If you're rejecting online music streaming and wanting music in physical form, CDs look a lot more practical. CDs are smaller, less delicate, and don't physically degrade every time you play them. CD playback hardware needs essentially zero maintenance and is crazy cheap still.
Could it be for nostalgia? But I've seen people younger than peak vinyl get into music on records. They wouldn't have any nostalgia for vinyl.
Is it for the sound quality? But I've seen chiptune albums available on records! It would be truer to the music to load it onto a real Game Boy or something.
This is untrue. CD's have a much larger dynamic range; 96dB compared to ~70dB, depending on how the record was pressed.
The reason why people say vinyl is more dynamic than CD is because producers are forced to make vinyl records more dynamic, so that the needle doesn't fly off the record. With CDs there's no such limitation, allowing people to make the album as loud and dynamically compressed as they like.
Edit: I should also mention that the 44.1kHz sampling rate of a CD is enough to produce a perfect analog waveform all the way up to 22.05kHz, which as you know is beyond the limit of human hearing. If produced correctly, a CD will always sound better than vinyl. Problem is that CDs often aren't produced properly.

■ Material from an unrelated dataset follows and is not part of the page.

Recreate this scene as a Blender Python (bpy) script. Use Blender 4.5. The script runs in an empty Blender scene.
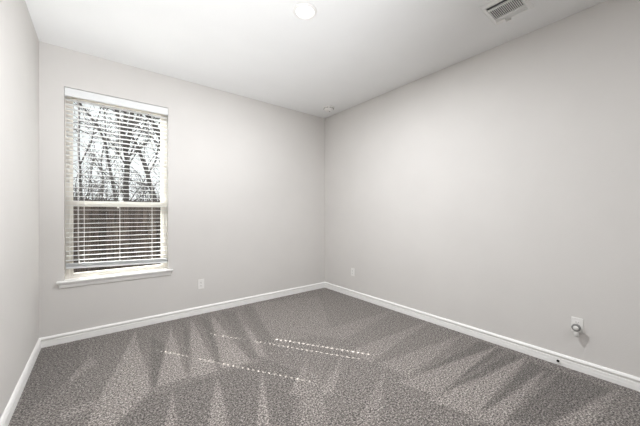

Because you don't have to factor in needle skipping, you can produce a loud record that distorts, either because you want to be the loudest song in the listener's music collection, or that you simply don't know/don't care about proper dynamics.
The distorted bass you're talking about is not because of the limitations of CD, but simply because the CD version was not produced/mastered correctly. Like I said, the sampling rate of CDs are high enough to reproduce a perfect analog waveform every time.